◆ **Problem**: Set down the material below word for word, excluding the pictures.

◆ **Information shown**:
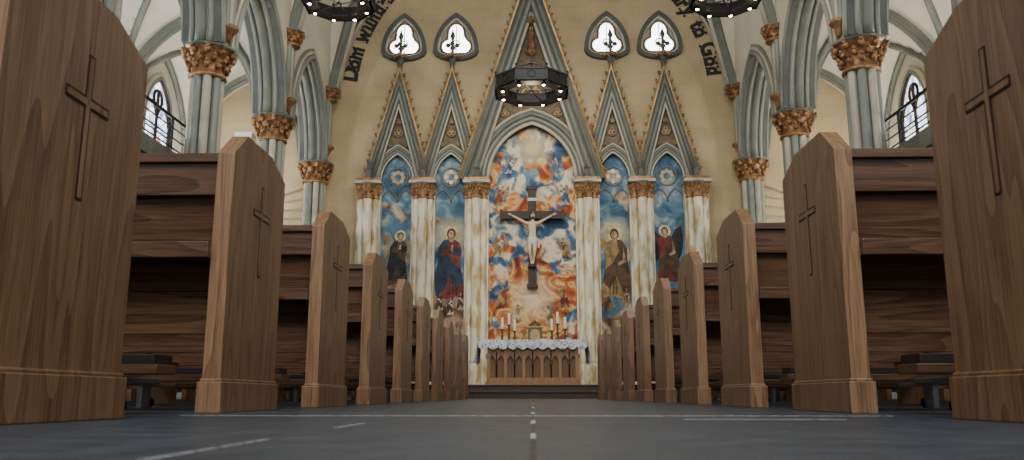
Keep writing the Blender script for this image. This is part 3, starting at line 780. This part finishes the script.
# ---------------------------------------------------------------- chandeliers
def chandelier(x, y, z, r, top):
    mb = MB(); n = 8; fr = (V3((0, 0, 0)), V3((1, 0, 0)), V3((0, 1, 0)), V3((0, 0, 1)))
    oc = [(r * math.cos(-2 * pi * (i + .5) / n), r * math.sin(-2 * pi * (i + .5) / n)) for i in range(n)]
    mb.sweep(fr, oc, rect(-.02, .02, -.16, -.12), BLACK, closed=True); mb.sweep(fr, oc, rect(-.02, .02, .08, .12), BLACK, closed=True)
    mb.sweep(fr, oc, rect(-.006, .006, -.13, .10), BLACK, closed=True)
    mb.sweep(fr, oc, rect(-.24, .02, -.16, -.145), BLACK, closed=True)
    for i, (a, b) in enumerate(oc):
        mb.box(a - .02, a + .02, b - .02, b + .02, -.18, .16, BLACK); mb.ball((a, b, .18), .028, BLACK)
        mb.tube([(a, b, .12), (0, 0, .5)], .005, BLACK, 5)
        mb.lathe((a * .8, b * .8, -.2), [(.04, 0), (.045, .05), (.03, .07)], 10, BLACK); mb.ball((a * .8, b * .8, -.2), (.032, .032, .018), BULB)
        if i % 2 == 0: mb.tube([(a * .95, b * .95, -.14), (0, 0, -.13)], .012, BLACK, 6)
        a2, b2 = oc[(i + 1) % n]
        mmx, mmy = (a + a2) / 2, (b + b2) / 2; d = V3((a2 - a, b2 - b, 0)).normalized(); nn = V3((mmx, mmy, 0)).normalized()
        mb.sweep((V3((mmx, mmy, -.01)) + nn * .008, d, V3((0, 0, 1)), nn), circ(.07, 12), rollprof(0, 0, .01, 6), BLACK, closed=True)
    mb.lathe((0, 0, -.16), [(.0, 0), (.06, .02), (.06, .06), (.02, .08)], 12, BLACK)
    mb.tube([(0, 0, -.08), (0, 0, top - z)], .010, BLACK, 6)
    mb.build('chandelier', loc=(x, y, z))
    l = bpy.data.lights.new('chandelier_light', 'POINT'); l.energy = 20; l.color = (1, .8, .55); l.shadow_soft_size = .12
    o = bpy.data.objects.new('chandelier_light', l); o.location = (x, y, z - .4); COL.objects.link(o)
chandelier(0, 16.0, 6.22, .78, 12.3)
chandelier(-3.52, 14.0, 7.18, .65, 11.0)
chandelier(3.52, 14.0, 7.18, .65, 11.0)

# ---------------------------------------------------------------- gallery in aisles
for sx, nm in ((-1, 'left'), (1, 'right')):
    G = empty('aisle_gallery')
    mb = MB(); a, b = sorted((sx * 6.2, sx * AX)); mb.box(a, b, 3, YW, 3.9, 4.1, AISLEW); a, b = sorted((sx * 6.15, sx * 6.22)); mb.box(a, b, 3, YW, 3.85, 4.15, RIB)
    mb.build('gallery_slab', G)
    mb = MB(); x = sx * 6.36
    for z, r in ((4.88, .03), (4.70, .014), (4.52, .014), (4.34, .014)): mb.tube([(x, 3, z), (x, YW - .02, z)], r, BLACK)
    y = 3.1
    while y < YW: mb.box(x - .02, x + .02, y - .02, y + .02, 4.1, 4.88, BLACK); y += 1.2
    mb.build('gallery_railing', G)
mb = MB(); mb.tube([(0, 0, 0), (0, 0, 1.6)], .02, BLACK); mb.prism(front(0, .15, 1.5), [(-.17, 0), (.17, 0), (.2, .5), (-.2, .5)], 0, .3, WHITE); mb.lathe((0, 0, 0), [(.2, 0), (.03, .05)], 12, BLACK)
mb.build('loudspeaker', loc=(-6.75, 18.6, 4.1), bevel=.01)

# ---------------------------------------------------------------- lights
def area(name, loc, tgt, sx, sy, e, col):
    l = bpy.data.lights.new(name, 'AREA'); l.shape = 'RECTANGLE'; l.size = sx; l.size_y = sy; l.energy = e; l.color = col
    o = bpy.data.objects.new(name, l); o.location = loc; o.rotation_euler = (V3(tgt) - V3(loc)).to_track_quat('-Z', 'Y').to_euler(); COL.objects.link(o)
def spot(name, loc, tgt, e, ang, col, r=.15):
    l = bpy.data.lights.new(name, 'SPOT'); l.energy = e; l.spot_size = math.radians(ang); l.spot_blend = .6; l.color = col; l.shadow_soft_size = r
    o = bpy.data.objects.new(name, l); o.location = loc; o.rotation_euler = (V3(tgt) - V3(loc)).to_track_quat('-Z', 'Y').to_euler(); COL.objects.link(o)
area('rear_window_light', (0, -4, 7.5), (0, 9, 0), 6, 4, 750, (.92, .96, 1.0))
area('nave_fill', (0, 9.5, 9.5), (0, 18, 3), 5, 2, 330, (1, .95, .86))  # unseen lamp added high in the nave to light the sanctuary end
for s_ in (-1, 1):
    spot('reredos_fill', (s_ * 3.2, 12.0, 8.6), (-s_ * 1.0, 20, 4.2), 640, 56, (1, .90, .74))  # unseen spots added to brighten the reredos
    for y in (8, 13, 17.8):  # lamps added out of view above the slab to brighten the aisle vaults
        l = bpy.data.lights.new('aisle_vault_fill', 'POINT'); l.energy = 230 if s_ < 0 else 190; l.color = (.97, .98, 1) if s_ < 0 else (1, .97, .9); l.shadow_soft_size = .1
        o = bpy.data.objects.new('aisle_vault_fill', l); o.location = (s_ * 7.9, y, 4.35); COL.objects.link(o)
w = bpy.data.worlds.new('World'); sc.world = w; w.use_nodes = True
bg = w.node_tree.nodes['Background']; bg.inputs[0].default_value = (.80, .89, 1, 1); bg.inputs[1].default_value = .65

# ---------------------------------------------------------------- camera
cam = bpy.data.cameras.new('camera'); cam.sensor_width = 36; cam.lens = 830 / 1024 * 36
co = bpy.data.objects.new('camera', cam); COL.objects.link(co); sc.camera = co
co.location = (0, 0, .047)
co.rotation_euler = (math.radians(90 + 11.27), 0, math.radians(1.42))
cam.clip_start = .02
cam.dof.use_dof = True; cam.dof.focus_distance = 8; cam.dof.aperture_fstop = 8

◆ **Full answer**:
Keep writing the Blender script for this image. This is part 3, starting at line 780. This part finishes the script.
# ---------------------------------------------------------------- chandeliers
def chandelier(x, y, z, r, top):
    mb = MB(); n = 8; fr = (V3((0, 0, 0)), V3((1, 0, 0)), V3((0, 1, 0)), V3((0, 0, 1)))
    oc = [(r * math.cos(-2 * pi * (i + .5) / n), r * math.sin(-2 * pi * (i + .5) / n)) for i in range(n)]
    mb.sweep(fr, oc, rect(-.02, .02, -.16, -.12), BLACK, closed=True); mb.sweep(fr, oc, rect(-.02, .02, .08, .12), BLACK, closed=True)
    mb.sweep(fr, oc, rect(-.006, .006, -.13, .10), BLACK, closed=True)
    mb.sweep(fr, oc, rect(-.24, .02, -.16, -.145), BLACK, closed=True)
    for i, (a, b) in enumerate(oc):
        mb.box(a - .02, a + .02, b - .02, b + .02, -.18, .16, BLACK); mb.ball((a, b, .18), .028, BLACK)
        mb.tube([(a, b, .12), (0, 0, .5)], .005, BLACK, 5)
        mb.lathe((a * .8, b * .8, -.2), [(.04, 0), (.045, .05), (.03, .07)], 10, BLACK); mb.ball((a * .8, b * .8, -.2), (.032, .032, .018), BULB)
        if i % 2 == 0: mb.tube([(a * .95, b * .95, -.14), (0, 0, -.13)], .012, BLACK, 6)
        a2, b2 = oc[(i + 1) % n]
        mmx, mmy = (a + a2) / 2, (b + b2) / 2; d = V3((a2 - a, b2 - b, 0)).normalized(); nn = V3((mmx, mmy, 0)).normalized()
        mb.sweep((V3((mmx, mmy, -.01)) + nn * .008, d, V3((0, 0, 1)), nn), circ(.07, 12), rollprof(0, 0, .01, 6), BLACK, closed=True)
    mb.lathe((0, 0, -.16), [(.0, 0), (.06, .02), (.06, .06), (.02, .08)], 12, BLACK)
    mb.tube([(0, 0, -.08), (0, 0, top - z)], .010, BLACK, 6)
    mb.build('chandelier', loc=(x, y, z))
    l = bpy.data.lights.new('chandelier_light', 'POINT'); l.energy = 20; l.color = (1, .8, .55); l.shadow_soft_size = .12
    o = bpy.data.objects.new('chandelier_light', l); o.location = (x, y, z - .4); COL.objects.link(o)
chandelier(0, 16.0, 6.22, .78, 12.3)
chandelier(-3.52, 14.0, 7.18, .65, 11.0)
chandelier(3.52, 14.0, 7.18, .65, 11.0)

# ---------------------------------------------------------------- gallery in aisles
for sx, nm in ((-1, 'left'), (1, 'right')):
    G = empty('aisle_gallery')
    mb = MB(); a, b = sorted((sx * 6.2, sx * AX)); mb.box(a, b, 3, YW, 3.9, 4.1, AISLEW); a, b = sorted((sx * 6.15, sx * 6.22)); mb.box(a, b, 3, YW, 3.85, 4.15, RIB)
    mb.build('gallery_slab', G)
    mb = MB(); x = sx * 6.36
    for z, r in ((4.88, .03), (4.70, .014), (4.52, .014), (4.34, .014)): mb.tube([(x, 3, z), (x, YW - .02, z)], r, BLACK)
    y = 3.1
    while y < YW: mb.box(x - .02, x + .02, y - .02, y + .02, 4.1, 4.88, BLACK); y += 1.2
    mb.build('gallery_railing', G)
mb = MB(); mb.tube([(0, 0, 0), (0, 0, 1.6)], .02, BLACK); mb.prism(front(0, .15, 1.5), [(-.17, 0), (.17, 0), (.2, .5), (-.2, .5)], 0, .3, WHITE); mb.lathe((0, 0, 0), [(.2, 0), (.03, .05)], 12, BLACK)
mb.build('loudspeaker', loc=(-6.75, 18.6, 4.1), bevel=.01)

# ---------------------------------------------------------------- lights
def area(name, loc, tgt, sx, sy, e, col):
    l = bpy.data.lights.new(name, 'AREA'); l.shape = 'RECTANGLE'; l.size = sx; l.size_y = sy; l.energy = e; l.color = col
    o = bpy.data.objects.new(name, l); o.location = loc; o.rotation_euler = (V3(tgt) - V3(loc)).to_track_quat('-Z', 'Y').to_euler(); COL.objects.link(o)
def spot(name, loc, tgt, e, ang, col, r=.15):
    l = bpy.data.lights.new(name, 'SPOT'); l.energy = e; l.spot_size = math.radians(ang); l.spot_blend = .6; l.color = col; l.shadow_soft_size = r
    o = bpy.data.objects.new(name, l); o.location = loc; o.rotation_euler = (V3(tgt) - V3(loc)).to_track_quat('-Z', 'Y').to_euler(); COL.objects.link(o)
area('rear_window_light', (0, -4, 7.5), (0, 9, 0), 6, 4, 750, (.92, .96, 1.0))
area('nave_fill', (0, 9.5, 9.5), (0, 18, 3), 5, 2, 330, (1, .95, .86))  # unseen lamp added high in the nave to light the sanctuary end
for s_ in (-1, 1):
    spot('reredos_fill', (s_ * 3.2, 12.0, 8.6), (-s_ * 1.0, 20, 4.2), 640, 56, (1, .90, .74))  # unseen spots added to brighten the reredos
    for y in (8, 13, 17.8):  # lamps added out of view above the slab to brighten the aisle vaults
        l = bpy.data.lights.new('aisle_vault_fill', 'POINT'); l.energy = 230 if s_ < 0 else 190; l.color = (.97, .98, 1) if s_ < 0 else (1, .97, .9); l.shadow_soft_size = .1
        o = bpy.data.objects.new('aisle_vault_fill', l); o.location = (s_ * 7.9, y, 4.35); COL.objects.link(o)
w = bpy.data.worlds.new('World'); sc.world = w; w.use_nodes = True
bg = w.node_tree.nodes['Background']; bg.inputs[0].default_value = (.80, .89, 1, 1); bg.inputs[1].default_value = .65

# ---------------------------------------------------------------- camera
cam = bpy.data.cameras.new('camera'); cam.sensor_width = 36; cam.lens = 830 / 1024 * 36
co = bpy.data.objects.new('camera', cam); COL.objects.link(co); sc.camera = co
co.location = (0, 0, .047)
co.rotation_euler = (math.radians(90 + 11.27), 0, math.radians(1.42))
cam.clip_start = .02
cam.dof.use_dof = True; cam.dof.focus_distance = 8; cam.dof.aperture_fstop = 8